Após 40 anos, tendo casado, já empregado, com filhos e todas as obrigações da vida adulta, o personagem sempre recorre às lembranças de sua infância, aos momentos bons e memoráveis, aos seus livros, seus personagens, brinquedos, canções, mostrando o quão importante é manter viva a chama da infância em nossas mentes, sempre recordando de um tempo antigo, se esforçando para trazer de volta um ontem que há muito tempo já se foi. Essa é uma de nossas mais importantes obrigações: voltar à infância na vida adulta.

+ A Fantasia e a realidade

Em um dado momento da história, elementos incomuns começam a permear o livro tornando-se cada vez mais presente.

- ÚRSULA

Um mal mortal que conseguiu penetrar na casa do protagonista em sua infância sob a forma de uma bela babá e que é a causa de dissenções, discussões, intrigas e traições. Úrsula pensa estar ajudando as pessoas ao dar a elas aquilo que elas querem, pensa que desse modo elas serão felizes. A exemplo, temos o episódio em que os membros das casas na vizinhança do personagem acabam, de formas diferentes, encontrando o dinheiro que precisavam ou desejavam, dinheiro que acaba se tornando a fonte de discussões e problemas familiares, problemas esses que surtem um efeito traumatizante na mente da criança.
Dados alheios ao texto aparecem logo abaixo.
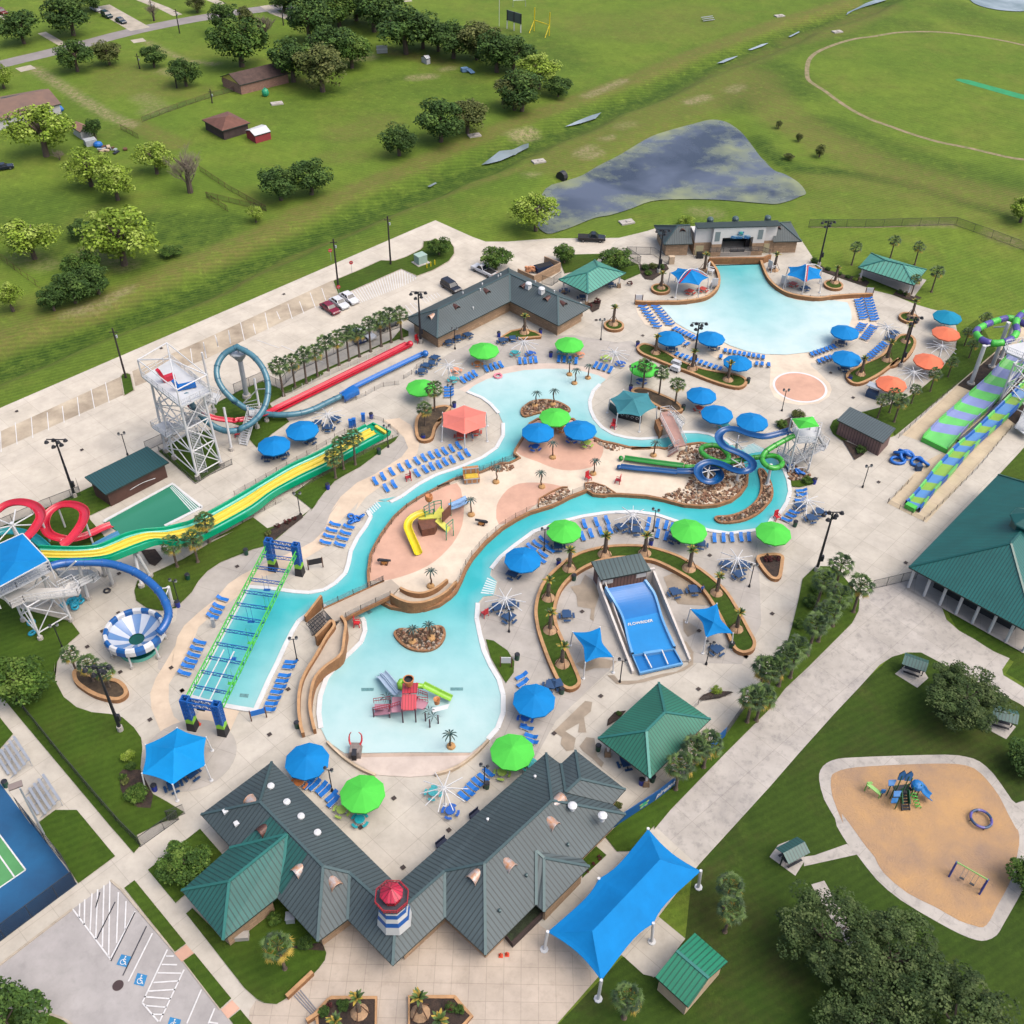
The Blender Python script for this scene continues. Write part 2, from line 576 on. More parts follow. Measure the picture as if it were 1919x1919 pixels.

Os adultos tendem a pensar que serão felizes quando encontrarem seu emprego ideal, quando satisfizerem seus desejos, quando acumularem dinheiro... pensam que a felicidade está na satisfação física e no acúmulo, mas não é assim. A felicidade não consiste no acumulo ou em ter tudo o que se pode desejar, mas em momentos, às vezes pequenos às vezes um pouco maiores, mas está nos momentos bons, em um história emocionante, em segurar firme a mão de um grande amigo, em um chá numa sala em boa companhia... momentos cada vez mais raros no mundo em que vivemos.